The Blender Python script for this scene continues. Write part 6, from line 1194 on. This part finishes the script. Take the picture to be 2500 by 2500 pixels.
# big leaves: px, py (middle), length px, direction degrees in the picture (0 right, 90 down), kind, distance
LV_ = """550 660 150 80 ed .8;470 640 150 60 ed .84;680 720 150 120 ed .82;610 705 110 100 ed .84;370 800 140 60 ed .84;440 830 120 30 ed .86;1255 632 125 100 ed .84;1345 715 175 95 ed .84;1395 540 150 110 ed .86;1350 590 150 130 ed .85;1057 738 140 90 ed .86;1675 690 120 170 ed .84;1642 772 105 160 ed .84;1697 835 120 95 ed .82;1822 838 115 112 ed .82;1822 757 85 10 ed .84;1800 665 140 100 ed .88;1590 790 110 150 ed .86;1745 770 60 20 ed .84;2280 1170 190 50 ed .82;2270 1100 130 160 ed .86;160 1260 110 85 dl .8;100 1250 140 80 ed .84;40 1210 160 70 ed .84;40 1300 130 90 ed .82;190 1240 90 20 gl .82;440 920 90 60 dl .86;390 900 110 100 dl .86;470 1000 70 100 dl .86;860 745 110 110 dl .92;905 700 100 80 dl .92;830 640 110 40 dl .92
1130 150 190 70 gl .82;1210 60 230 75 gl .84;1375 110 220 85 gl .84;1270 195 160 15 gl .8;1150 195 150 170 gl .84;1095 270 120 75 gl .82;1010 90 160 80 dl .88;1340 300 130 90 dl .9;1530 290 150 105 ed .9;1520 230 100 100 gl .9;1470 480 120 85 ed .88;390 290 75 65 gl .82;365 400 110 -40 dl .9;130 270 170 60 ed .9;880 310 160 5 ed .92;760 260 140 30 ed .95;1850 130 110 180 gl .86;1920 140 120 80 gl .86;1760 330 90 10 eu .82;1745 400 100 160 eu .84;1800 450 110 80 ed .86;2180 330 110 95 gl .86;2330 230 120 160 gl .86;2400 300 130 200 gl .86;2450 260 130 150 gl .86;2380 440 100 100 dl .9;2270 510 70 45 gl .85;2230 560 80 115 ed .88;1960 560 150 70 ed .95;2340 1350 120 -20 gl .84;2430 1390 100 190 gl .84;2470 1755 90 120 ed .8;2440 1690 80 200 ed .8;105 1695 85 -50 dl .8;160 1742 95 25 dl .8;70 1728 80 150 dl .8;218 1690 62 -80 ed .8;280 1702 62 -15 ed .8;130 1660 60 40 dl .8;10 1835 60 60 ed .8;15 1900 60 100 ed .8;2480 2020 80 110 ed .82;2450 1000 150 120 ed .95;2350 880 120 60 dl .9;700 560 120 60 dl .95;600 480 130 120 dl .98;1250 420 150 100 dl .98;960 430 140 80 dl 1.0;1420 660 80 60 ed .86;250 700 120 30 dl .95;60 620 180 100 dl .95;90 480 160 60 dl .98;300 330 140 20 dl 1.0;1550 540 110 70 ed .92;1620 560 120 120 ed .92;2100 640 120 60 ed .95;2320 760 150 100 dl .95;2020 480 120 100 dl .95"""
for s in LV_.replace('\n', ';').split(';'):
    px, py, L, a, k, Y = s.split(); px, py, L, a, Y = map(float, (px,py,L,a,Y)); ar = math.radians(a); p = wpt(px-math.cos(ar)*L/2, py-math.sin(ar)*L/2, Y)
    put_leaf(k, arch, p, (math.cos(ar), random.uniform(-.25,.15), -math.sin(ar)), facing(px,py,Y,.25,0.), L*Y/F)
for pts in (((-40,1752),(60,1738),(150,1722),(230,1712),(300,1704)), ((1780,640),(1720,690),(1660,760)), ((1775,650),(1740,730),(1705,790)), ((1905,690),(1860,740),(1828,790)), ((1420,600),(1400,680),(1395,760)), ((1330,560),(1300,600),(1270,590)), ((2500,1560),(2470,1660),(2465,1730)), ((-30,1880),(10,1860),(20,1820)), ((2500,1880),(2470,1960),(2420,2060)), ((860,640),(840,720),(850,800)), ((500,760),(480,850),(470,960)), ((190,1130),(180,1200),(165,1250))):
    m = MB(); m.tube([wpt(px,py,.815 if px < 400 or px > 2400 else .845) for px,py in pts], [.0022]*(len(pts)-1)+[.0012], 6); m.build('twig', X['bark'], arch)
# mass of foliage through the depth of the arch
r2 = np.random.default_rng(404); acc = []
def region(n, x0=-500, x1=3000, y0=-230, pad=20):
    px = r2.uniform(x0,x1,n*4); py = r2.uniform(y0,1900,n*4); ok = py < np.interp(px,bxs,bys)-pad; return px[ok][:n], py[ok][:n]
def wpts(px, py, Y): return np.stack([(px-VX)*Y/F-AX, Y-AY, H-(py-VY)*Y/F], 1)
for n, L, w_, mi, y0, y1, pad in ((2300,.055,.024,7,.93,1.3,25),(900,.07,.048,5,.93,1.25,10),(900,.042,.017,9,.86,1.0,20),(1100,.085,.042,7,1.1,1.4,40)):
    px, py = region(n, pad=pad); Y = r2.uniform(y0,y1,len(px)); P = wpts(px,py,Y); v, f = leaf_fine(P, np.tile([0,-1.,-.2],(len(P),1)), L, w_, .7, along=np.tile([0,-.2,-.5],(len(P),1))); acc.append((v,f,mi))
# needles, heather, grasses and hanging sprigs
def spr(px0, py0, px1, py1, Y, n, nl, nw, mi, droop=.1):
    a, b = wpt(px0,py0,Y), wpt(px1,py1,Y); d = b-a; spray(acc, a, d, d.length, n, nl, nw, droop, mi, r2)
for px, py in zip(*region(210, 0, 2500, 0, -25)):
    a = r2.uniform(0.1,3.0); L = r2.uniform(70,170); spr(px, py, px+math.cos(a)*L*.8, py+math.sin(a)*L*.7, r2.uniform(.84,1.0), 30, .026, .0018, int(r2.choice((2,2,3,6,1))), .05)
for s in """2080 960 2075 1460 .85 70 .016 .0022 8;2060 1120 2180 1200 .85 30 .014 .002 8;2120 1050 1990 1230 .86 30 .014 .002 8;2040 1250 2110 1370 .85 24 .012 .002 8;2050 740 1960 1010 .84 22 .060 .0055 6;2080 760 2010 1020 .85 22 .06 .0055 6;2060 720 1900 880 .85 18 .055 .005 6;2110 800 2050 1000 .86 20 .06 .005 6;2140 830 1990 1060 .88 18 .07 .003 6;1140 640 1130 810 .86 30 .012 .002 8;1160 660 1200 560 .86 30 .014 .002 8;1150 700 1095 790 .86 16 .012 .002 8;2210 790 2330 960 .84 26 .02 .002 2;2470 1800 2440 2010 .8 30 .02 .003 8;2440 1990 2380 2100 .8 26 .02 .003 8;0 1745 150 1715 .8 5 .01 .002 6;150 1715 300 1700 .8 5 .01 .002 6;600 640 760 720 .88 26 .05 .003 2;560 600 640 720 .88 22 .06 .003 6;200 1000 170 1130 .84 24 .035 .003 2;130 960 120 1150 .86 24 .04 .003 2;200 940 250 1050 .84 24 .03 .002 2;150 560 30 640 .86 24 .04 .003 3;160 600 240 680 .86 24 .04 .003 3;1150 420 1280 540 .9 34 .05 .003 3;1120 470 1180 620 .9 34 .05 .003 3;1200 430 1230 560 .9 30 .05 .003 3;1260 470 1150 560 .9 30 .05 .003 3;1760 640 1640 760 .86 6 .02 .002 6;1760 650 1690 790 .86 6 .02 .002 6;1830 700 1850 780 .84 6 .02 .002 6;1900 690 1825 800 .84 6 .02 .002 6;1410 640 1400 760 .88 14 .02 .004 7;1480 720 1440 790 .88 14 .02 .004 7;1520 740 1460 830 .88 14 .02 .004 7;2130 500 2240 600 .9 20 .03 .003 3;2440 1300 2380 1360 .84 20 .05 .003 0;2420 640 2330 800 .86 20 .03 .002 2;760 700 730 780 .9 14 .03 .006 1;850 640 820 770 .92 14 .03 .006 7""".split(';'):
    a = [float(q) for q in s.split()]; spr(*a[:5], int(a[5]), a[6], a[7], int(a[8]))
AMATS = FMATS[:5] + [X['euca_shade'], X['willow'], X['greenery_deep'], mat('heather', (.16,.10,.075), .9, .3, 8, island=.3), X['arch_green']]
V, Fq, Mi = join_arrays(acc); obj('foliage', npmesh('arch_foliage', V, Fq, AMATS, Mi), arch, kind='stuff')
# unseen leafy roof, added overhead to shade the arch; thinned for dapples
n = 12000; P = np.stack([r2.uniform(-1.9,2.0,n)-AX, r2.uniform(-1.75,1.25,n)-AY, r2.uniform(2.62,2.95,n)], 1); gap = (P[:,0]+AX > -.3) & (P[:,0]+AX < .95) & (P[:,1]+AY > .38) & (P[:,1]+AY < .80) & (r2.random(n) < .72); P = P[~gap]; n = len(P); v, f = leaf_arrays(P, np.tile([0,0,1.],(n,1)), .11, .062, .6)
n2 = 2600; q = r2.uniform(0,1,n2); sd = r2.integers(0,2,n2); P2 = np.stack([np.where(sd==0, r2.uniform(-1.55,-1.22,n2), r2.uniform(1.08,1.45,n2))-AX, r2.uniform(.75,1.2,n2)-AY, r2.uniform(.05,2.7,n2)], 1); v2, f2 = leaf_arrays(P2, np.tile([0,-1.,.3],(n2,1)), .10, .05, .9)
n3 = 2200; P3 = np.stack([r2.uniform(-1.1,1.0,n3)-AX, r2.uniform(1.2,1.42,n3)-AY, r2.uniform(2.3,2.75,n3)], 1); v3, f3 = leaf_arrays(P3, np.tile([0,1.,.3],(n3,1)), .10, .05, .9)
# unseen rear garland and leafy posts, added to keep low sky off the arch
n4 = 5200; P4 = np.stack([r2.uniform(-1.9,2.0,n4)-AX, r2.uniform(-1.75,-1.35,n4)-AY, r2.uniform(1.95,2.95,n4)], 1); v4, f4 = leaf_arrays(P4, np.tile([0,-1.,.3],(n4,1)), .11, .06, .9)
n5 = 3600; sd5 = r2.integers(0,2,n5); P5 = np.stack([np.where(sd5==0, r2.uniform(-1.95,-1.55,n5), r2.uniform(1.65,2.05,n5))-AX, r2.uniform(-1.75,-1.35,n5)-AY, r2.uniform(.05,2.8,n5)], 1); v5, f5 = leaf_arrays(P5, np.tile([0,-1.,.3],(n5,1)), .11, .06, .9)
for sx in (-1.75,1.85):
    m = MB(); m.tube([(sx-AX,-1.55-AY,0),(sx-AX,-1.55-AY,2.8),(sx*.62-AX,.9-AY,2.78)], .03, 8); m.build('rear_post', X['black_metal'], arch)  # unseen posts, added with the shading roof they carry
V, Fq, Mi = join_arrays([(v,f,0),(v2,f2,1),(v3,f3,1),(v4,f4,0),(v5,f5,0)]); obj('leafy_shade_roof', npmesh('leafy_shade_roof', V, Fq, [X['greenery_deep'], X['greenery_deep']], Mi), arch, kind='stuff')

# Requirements
Write the lines again exactly, beginning at the line that has "# needles, heather, grasses" and stopping after the line that has "a = r2.uniform(0.1,3.0);"; include no other lines.

# Result of this task
# needles, heather, grasses and hanging sprigs
def spr(px0, py0, px1, py1, Y, n, nl, nw, mi, droop=.1):
    a, b = wpt(px0,py0,Y), wpt(px1,py1,Y); d = b-a; spray(acc, a, d, d.length, n, nl, nw, droop, mi, r2)
for px, py in zip(*region(210, 0, 2500, 0, -25)):
    a = r2.uniform(0.1,3.0); L = r2.uniform(70,170); spr(px, py, px+math.cos(a)*L*.8, py+math.sin(a)*L*.7, r2.uniform(.84,1.0), 30, .026, .0018, int(r2.choice((2,2,3,6,1))), .05)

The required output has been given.